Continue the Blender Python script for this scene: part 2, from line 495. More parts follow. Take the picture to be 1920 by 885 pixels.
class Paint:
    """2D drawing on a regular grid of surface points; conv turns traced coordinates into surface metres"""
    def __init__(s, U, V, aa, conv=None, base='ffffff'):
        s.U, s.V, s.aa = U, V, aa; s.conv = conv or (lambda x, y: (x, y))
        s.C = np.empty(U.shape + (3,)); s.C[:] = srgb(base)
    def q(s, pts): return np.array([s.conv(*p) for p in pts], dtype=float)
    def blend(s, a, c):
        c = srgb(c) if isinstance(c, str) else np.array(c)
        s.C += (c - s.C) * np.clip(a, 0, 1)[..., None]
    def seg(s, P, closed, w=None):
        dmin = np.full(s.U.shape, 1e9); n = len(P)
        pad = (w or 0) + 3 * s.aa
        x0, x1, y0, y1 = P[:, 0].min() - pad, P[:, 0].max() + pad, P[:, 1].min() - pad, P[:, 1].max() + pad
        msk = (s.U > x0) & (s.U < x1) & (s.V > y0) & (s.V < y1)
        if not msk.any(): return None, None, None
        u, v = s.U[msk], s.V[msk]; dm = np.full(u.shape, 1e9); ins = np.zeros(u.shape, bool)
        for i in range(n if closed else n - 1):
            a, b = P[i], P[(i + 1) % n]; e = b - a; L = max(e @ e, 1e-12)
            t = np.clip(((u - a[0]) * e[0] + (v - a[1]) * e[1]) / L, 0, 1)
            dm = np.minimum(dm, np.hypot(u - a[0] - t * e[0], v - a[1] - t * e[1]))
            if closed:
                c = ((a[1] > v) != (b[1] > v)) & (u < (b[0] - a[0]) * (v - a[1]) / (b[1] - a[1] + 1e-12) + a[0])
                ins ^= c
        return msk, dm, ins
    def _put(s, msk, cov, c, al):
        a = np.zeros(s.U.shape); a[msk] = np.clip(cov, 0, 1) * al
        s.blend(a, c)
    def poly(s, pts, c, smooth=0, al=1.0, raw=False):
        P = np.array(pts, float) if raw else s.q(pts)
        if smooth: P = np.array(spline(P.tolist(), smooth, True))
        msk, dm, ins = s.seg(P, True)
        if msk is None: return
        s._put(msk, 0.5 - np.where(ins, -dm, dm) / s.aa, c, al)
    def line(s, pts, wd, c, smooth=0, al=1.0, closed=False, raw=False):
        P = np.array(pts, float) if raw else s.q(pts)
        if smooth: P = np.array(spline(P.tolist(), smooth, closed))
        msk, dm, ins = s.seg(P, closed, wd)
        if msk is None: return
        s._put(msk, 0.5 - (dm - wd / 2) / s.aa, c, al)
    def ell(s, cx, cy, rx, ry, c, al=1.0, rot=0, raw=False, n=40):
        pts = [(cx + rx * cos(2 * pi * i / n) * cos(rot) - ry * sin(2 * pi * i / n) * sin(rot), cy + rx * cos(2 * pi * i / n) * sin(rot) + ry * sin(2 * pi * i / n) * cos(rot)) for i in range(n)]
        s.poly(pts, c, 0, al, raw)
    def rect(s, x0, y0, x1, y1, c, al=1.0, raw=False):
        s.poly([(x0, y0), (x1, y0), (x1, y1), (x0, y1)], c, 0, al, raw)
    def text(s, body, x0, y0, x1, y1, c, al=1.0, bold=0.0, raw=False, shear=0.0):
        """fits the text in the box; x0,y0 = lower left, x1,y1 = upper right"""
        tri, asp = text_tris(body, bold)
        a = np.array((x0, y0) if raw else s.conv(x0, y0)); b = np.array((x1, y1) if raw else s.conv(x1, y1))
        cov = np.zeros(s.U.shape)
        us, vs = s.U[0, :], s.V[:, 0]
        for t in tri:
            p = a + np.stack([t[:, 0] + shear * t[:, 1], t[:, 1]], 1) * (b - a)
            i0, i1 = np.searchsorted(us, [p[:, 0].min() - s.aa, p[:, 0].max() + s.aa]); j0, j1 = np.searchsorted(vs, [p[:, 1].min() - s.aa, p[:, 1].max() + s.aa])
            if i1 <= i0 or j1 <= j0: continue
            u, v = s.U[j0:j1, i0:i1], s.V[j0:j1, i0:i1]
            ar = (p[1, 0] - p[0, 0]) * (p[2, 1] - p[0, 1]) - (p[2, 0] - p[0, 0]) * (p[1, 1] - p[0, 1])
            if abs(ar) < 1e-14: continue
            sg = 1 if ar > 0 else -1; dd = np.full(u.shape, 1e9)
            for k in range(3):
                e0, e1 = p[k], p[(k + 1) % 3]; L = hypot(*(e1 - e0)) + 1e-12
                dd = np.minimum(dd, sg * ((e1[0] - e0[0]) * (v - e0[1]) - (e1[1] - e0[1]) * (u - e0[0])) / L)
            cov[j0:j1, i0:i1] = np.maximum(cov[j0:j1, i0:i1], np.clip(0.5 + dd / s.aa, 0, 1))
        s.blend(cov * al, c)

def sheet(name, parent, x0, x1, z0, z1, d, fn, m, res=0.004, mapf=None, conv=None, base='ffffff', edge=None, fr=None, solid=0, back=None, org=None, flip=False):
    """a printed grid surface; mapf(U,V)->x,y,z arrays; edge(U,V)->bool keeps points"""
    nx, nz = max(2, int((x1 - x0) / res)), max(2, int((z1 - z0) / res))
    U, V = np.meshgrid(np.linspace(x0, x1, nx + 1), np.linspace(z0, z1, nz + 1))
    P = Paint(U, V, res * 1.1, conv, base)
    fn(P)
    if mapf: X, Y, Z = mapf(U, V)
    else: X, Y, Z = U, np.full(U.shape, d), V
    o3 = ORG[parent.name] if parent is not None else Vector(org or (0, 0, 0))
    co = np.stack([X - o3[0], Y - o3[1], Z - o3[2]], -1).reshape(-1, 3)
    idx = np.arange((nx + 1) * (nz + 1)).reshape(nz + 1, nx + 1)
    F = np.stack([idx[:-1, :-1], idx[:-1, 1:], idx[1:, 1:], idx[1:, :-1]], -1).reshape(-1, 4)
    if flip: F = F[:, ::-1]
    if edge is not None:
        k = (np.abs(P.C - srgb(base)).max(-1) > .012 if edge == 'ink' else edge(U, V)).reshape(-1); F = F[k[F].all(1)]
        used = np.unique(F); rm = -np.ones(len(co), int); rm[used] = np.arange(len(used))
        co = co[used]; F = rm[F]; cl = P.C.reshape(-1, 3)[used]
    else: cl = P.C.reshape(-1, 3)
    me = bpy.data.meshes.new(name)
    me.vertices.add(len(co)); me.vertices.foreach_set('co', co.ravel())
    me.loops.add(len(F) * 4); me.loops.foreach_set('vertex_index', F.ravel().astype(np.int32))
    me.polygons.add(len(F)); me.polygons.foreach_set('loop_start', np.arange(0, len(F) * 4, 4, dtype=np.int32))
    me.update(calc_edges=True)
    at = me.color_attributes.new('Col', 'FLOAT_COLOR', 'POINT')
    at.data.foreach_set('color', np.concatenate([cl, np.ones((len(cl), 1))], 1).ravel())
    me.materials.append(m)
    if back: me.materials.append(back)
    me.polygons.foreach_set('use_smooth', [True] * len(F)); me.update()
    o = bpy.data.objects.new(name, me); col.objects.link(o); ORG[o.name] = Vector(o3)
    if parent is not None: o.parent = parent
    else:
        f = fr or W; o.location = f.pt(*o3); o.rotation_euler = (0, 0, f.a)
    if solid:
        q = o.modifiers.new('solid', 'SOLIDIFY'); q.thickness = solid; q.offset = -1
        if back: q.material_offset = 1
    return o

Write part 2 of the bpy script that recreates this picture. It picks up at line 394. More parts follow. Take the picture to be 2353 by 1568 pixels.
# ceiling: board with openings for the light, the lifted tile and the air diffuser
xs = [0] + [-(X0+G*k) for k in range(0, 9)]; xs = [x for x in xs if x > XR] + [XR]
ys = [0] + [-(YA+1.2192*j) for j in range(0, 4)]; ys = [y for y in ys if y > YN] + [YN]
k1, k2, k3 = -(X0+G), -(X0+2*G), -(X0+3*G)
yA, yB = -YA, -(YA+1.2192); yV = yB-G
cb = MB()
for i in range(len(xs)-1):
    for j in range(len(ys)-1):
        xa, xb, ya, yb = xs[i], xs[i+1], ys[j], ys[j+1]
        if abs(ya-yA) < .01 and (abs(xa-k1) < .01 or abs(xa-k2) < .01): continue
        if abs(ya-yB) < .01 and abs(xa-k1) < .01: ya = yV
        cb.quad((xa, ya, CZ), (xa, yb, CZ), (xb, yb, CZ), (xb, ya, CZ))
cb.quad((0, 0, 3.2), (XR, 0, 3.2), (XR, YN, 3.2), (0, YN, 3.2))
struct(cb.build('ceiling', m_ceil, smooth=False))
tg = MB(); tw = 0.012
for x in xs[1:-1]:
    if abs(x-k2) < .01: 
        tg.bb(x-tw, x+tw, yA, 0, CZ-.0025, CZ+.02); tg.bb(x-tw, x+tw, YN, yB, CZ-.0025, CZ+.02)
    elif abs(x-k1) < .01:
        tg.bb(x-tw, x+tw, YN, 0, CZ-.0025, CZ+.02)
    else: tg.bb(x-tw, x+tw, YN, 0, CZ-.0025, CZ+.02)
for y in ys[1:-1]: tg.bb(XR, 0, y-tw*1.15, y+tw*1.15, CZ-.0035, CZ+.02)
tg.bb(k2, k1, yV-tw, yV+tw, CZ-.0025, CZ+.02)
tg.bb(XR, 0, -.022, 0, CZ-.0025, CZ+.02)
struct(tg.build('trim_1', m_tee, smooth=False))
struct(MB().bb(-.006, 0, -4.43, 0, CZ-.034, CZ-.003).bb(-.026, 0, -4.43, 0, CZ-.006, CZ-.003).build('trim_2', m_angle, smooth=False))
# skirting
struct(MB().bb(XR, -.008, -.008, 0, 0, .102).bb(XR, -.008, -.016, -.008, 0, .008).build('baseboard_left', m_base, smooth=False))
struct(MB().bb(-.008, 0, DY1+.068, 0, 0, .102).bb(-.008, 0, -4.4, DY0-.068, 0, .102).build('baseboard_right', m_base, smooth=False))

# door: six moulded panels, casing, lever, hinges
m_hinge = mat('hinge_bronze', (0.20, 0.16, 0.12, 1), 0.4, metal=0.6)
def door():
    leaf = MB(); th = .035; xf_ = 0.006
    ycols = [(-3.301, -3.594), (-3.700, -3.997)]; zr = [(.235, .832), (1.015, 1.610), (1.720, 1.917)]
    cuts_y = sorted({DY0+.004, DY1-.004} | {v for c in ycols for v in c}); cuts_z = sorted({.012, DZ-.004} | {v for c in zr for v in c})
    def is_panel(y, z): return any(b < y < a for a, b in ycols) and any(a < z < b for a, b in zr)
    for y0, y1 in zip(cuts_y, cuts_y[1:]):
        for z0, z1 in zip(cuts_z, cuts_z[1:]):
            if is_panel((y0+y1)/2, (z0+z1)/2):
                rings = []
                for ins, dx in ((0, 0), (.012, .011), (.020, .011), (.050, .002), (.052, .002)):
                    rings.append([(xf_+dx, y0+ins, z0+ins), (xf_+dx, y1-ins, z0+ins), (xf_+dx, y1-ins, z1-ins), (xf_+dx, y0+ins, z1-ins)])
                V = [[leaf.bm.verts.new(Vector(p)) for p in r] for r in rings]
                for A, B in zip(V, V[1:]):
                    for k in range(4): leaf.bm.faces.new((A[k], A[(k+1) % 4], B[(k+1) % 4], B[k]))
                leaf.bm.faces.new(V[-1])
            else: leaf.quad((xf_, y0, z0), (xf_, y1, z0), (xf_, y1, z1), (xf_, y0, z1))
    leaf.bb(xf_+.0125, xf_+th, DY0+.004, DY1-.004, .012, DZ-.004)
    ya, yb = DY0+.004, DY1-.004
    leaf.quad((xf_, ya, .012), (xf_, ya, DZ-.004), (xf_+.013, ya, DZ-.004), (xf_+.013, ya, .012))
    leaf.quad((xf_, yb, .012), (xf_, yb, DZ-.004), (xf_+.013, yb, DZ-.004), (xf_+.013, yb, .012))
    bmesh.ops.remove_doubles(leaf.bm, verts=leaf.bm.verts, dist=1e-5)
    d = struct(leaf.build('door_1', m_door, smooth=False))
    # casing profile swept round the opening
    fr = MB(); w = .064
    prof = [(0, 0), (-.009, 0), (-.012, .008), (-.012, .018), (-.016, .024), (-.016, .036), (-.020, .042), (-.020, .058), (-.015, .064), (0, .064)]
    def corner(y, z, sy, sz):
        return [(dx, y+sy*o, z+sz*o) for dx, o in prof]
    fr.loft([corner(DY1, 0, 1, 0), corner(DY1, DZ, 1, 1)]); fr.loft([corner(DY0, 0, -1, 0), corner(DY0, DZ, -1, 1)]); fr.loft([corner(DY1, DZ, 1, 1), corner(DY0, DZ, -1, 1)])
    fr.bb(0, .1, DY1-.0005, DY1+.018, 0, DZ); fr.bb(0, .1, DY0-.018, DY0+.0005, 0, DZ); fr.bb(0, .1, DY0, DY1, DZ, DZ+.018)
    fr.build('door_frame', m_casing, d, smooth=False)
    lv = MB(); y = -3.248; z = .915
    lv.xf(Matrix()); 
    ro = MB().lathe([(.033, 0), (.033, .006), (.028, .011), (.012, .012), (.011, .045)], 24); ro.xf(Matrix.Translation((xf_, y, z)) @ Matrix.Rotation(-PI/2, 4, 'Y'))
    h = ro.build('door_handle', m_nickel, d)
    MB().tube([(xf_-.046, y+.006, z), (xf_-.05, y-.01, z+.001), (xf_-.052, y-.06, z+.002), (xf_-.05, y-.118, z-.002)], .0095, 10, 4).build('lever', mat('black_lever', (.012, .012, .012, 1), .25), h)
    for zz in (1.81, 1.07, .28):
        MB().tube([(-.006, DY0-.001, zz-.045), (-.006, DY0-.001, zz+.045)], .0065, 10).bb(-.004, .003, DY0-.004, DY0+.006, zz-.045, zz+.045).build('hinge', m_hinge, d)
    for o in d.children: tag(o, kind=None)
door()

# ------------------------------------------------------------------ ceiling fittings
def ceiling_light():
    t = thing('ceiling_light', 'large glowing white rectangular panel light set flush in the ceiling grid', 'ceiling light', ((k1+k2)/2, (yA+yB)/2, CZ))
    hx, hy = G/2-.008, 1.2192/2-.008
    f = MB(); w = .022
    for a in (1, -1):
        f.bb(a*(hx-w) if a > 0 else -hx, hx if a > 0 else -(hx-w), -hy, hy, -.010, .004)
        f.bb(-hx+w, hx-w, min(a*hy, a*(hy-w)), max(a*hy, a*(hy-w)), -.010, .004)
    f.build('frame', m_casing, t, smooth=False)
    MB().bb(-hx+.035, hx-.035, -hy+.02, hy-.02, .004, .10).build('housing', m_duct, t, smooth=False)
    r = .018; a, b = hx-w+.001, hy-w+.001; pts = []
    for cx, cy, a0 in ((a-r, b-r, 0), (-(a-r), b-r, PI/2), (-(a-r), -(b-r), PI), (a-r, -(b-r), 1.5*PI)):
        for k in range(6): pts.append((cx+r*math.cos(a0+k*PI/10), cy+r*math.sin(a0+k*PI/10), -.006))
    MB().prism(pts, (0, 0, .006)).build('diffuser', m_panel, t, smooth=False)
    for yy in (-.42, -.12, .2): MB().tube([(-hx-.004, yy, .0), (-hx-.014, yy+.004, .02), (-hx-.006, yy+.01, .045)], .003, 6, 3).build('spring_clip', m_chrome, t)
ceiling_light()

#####

# AIM OF THE TASK
Taking the lines above, repeat exactly those from the line that contains "Write part 2" through the line that contains "0, .102).build('baseboard_right', m_base, smooth=False))", and both of those lines as well. Include nothing else.

# EXERCISE RESPONSE
Write part 2 of the bpy script that recreates this picture. It picks up at line 394. More parts follow. Take the picture to be 2353 by 1568 pixels.
# ceiling: board with openings for the light, the lifted tile and the air diffuser
xs = [0] + [-(X0+G*k) for k in range(0, 9)]; xs = [x for x in xs if x > XR] + [XR]
ys = [0] + [-(YA+1.2192*j) for j in range(0, 4)]; ys = [y for y in ys if y > YN] + [YN]
k1, k2, k3 = -(X0+G), -(X0+2*G), -(X0+3*G)
yA, yB = -YA, -(YA+1.2192); yV = yB-G
cb = MB()
for i in range(len(xs)-1):
    for j in range(len(ys)-1):
        xa, xb, ya, yb = xs[i], xs[i+1], ys[j], ys[j+1]
        if abs(ya-yA) < .01 and (abs(xa-k1) < .01 or abs(xa-k2) < .01): continue
        if abs(ya-yB) < .01 and abs(xa-k1) < .01: ya = yV
        cb.quad((xa, ya, CZ), (xa, yb, CZ), (xb, yb, CZ), (xb, ya, CZ))
cb.quad((0, 0, 3.2), (XR, 0, 3.2), (XR, YN, 3.2), (0, YN, 3.2))
struct(cb.build('ceiling', m_ceil, smooth=False))
tg = MB(); tw = 0.012
for x in xs[1:-1]:
    if abs(x-k2) < .01: 
        tg.bb(x-tw, x+tw, yA, 0, CZ-.0025, CZ+.02); tg.bb(x-tw, x+tw, YN, yB, CZ-.0025, CZ+.02)
    elif abs(x-k1) < .01:
        tg.bb(x-tw, x+tw, YN, 0, CZ-.0025, CZ+.02)
    else: tg.bb(x-tw, x+tw, YN, 0, CZ-.0025, CZ+.02)
for y in ys[1:-1]: tg.bb(XR, 0, y-tw*1.15, y+tw*1.15, CZ-.0035, CZ+.02)
tg.bb(k2, k1, yV-tw, yV+tw, CZ-.0025, CZ+.02)
tg.bb(XR, 0, -.022, 0, CZ-.0025, CZ+.02)
struct(tg.build('trim_1', m_tee, smooth=False))
struct(MB().bb(-.006, 0, -4.43, 0, CZ-.034, CZ-.003).bb(-.026, 0, -4.43, 0, CZ-.006, CZ-.003).build('trim_2', m_angle, smooth=False))
# skirting
struct(MB().bb(XR, -.008, -.008, 0, 0, .102).bb(XR, -.008, -.016, -.008, 0, .008).build('baseboard_left', m_base, smooth=False))
struct(MB().bb(-.008, 0, DY1+.068, 0, 0, .102).bb(-.008, 0, -4.4, DY0-.068, 0, .102).build('baseboard_right', m_base, smooth=False))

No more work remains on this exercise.